Société

Guerre d'Algérie : la reconnaissance par l'Etat de l'assassinat d'Ali Boumendjel actée par Macron

Rédigé par Lina Farelli | Mercredi 3 Mars 2021 à 08:00

Emmanuel Macron a reconnu « au nom de la France », mardi 2 mars, l'assassinat du militant nationaliste Ali Boumendjel par l'armée française en pleine guerre d'Algerie. Ce geste politique fort représente une nouvelle pierre à l'édifice d'une réconciliation des mémoires franco-algériennes, six semaines après la remise du rapport Stora.



La reconnaissance par l'Etat de l’assassinat en 1957 d’Ali Boumendjel, une figure de la lutte nationaliste algérienne, « marquerait un pas supplémentaire dans le fait de regarder en face ce passé colonial », préconisait en janvier l'historien Benjamin Stora dans son rapport remis à l'Elysée sur la réconciliation des mémoires liées à la colonisation et à la guerre d’Algérie. C'est désormais fait.

Emmanuel Macron a reconnu qu'Ali Boumendjel, qui s'est battu contre l’injustice du système colonial et pour l’indépendance de l’Algérie, a été arrêté le 9 février 1957 avant d'être torturé et assassiné par l'armée française le 23 mars de la même année, a annoncé l'Elysée mardi 2 mars.

Le meurtre de cet avocat, perpétré lors de la bataille d'Alger, avait à l'époque été maquillé en suicide par défénestration. Il avait été jeté du sixième étage d'un immeuble abritant un centre de torture à El Biar, près d’Alger. Le général et tortionnaire Paul Aussaresses « avoua lui-même avoir ordonné à l’un de ses subordonnés de le tuer et de maquiller le crime en suicide », rappelle l'Elysée.

Un hommage appuyé « au nom de la France »

Cette reconnaissance a été annoncé par le chef de l'Etat en personne aux petits-enfants d'Ali Boumendjel. Quatre d'entre eux ont été reçus mardi « pour leur dire, au nom de la France, ce que Malika Boumendjel (la veuve du militant, décédée en 2020, ndlr) aurait voulu entendre : Ali Boumendjel ne s’est pas suicidé. Il a été torturé puis assassiné ».

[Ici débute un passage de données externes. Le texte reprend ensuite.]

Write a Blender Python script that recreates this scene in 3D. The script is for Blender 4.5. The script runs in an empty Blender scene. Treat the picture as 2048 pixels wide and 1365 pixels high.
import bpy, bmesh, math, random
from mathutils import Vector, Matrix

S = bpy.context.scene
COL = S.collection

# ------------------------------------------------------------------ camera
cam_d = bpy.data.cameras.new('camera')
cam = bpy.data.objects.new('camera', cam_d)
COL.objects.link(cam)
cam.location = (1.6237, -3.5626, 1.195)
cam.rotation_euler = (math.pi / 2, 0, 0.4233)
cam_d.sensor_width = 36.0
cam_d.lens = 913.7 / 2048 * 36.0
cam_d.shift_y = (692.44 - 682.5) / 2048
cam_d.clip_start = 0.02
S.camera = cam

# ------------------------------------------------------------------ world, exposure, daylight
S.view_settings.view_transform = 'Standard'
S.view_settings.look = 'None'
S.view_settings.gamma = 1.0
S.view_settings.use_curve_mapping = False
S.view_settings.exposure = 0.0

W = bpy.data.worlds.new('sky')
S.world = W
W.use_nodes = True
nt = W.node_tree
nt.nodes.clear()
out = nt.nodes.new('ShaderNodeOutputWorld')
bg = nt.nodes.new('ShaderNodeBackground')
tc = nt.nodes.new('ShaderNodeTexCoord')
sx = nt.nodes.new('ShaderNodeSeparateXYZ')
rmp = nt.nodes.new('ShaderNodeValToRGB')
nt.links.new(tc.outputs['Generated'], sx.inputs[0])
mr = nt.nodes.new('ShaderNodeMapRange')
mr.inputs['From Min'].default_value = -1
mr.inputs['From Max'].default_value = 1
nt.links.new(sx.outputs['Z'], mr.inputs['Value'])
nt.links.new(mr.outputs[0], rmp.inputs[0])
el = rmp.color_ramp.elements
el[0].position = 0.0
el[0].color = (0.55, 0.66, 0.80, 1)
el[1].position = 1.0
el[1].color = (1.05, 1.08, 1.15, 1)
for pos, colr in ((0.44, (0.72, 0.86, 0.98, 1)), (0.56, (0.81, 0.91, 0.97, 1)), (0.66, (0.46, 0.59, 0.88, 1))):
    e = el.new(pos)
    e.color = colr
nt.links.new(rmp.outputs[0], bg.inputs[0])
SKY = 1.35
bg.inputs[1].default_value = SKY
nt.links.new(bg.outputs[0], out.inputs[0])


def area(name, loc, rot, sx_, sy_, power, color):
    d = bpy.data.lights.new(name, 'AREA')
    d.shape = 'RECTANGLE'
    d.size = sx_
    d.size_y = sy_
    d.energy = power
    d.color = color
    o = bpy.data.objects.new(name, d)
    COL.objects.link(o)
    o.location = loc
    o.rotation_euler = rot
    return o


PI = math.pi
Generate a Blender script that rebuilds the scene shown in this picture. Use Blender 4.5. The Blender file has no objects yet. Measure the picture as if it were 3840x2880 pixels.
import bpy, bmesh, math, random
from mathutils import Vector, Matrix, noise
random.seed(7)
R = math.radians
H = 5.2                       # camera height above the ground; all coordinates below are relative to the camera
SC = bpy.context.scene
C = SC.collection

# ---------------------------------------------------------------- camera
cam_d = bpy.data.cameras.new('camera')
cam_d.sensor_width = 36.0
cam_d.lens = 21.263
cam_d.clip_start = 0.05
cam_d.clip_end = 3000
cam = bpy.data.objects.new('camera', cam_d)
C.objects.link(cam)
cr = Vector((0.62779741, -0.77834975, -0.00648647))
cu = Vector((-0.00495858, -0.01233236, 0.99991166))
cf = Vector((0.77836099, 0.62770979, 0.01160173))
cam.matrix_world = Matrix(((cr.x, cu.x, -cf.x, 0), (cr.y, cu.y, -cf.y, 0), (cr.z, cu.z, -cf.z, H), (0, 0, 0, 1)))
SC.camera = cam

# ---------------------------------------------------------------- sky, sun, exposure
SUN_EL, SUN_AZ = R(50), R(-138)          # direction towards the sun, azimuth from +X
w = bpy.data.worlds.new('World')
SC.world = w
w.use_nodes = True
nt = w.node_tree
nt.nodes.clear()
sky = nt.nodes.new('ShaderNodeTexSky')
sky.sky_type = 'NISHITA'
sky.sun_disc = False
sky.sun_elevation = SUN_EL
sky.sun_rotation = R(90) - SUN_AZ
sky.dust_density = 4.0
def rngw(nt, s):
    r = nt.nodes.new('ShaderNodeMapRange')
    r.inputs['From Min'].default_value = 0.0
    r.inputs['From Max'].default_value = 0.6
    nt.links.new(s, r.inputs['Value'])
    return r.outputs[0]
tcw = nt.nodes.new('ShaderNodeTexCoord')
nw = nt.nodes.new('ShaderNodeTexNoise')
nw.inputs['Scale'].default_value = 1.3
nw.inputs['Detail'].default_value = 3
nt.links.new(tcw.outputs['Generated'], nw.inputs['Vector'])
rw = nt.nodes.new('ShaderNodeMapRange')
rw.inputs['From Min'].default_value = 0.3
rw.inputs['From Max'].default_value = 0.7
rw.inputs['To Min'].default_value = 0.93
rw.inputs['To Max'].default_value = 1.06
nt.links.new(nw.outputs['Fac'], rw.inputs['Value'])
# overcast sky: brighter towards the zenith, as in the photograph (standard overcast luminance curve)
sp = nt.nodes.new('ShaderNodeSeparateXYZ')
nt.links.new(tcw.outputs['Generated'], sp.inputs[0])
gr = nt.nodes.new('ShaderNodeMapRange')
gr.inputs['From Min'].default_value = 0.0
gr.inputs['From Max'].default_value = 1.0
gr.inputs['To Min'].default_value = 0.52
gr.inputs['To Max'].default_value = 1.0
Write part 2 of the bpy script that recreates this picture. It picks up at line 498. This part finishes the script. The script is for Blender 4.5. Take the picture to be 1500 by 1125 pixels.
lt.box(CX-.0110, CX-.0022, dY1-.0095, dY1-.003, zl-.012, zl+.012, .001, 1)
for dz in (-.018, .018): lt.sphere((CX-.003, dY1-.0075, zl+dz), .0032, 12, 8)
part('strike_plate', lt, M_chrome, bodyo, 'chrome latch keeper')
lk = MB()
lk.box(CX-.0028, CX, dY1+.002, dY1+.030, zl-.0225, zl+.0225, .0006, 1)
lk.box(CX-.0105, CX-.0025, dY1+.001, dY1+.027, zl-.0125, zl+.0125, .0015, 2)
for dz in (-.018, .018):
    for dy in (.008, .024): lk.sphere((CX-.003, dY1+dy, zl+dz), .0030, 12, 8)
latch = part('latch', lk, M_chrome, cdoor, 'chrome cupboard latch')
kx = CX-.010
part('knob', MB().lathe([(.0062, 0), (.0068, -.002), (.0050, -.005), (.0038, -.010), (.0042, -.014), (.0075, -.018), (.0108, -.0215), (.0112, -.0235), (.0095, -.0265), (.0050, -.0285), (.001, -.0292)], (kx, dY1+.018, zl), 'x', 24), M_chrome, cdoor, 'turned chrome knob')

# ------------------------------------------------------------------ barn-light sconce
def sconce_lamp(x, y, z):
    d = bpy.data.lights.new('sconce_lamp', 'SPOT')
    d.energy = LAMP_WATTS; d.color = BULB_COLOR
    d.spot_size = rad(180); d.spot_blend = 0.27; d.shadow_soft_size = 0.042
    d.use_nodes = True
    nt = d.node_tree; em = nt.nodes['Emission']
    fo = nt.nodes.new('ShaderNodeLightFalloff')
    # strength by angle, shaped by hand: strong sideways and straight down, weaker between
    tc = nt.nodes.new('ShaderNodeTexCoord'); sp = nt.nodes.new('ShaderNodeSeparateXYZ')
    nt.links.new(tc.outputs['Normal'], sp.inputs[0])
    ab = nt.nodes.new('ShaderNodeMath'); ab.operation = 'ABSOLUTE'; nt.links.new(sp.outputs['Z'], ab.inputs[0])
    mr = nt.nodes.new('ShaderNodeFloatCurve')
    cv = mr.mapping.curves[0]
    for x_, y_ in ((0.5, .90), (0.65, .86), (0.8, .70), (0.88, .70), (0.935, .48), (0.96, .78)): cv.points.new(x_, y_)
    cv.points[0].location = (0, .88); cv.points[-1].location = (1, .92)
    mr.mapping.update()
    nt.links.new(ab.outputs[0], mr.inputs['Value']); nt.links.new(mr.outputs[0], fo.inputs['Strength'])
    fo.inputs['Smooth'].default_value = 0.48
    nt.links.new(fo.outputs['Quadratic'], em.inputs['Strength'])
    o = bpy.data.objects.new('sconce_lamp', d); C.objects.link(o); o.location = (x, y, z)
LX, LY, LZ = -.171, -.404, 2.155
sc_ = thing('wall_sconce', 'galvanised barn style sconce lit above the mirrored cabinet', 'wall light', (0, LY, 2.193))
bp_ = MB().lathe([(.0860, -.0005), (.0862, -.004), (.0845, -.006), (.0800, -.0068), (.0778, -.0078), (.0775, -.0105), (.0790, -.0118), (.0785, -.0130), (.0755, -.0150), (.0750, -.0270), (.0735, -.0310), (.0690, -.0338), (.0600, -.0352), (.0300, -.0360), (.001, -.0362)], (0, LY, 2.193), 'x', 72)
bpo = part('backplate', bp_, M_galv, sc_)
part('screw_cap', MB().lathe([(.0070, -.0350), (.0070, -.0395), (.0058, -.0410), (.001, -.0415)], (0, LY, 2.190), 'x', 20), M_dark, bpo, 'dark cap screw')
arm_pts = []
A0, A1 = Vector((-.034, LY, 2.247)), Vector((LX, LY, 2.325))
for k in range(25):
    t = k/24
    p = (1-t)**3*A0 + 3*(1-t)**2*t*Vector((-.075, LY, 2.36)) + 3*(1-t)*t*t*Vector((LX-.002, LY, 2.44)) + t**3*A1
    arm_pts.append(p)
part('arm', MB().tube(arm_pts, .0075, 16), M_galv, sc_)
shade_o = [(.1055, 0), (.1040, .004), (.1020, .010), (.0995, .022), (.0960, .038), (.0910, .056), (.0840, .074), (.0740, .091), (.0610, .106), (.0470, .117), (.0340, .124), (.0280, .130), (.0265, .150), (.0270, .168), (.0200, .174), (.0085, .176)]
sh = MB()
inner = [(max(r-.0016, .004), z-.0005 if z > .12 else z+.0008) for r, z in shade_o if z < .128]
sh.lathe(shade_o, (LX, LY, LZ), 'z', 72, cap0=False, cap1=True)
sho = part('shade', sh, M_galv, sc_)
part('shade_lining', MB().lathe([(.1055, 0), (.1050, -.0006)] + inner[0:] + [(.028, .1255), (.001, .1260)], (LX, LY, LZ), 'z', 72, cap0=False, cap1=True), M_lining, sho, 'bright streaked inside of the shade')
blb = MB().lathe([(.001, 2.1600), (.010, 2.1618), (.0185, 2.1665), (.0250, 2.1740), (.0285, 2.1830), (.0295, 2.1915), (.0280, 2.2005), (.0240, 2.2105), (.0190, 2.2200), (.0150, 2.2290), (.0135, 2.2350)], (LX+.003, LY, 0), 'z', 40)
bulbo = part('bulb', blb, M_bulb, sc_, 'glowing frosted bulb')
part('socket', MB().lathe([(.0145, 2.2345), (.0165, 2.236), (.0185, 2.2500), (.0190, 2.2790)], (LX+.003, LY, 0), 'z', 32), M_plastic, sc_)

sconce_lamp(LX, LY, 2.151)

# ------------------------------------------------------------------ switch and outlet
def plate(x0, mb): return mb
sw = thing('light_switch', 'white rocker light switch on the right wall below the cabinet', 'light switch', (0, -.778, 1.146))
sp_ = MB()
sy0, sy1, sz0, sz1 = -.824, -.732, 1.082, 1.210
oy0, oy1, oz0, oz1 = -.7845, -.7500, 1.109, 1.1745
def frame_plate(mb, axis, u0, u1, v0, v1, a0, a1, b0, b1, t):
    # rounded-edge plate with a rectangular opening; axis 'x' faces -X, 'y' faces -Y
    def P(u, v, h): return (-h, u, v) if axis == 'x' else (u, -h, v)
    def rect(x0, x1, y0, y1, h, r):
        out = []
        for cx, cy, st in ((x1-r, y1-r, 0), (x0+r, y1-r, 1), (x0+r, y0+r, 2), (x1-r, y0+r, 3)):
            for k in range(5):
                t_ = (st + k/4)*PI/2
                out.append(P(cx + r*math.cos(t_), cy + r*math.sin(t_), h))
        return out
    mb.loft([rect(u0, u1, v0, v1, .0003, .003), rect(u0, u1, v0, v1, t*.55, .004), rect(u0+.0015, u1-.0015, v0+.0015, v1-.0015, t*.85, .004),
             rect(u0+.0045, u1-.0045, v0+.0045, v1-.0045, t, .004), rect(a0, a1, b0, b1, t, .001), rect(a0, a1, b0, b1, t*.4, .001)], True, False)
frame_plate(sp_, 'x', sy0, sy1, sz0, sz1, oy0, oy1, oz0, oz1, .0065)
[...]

A sa mort, Ali Boumendjel, qui n'avait que 37 ans, laissait derrière lui quatre enfants mais aussi « un héritage politique important. Ses combats et son courage ont marqué à jamais les esprits algériens et français ».

« Regarder l’Histoire en face » pour mieux « frayer le chemin de l’avenir »

Le président de la République « leur a également dit sa volonté de poursuivre le travail engagé depuis plusieurs années pour recueillir les témoignages et encourager le travail des historiens par l’ouverture des archives, afin de donner à toutes les familles de disparus, des deux côtés de la Méditerranée, les moyens de connaître la vérité », fait part l'Élysée.

« Regarder l’Histoire en face, reconnaître la vérité des faits, ne permettra pas de refermer des plaies toujours ouvertes, mais aidera à frayer le chemin de l’avenir », poursuit la présidence. « Aucun crime, aucune atrocité commise par quiconque pendant la Guerre d’Algérie ne peut être excusé ni occulté. Ils doivent être regardés avec courage et lucidité, dans l’absolu respect de toutes celles et ceux dont ils ont déchiré la vie et brisé le destin. »

Ce geste de reconnaissance, tant politique que symbolique, « n’est pas un acte isolé », prévient l'Elysée. En septembre 2018, Emmanuel Macron avait reconnu la responsabilité de l’Etat dans l’enlèvement, la torture et l’assassinat du mathématicien et militant pour l'indépendance algerienne Maurice Audin par des militaires français en 1957.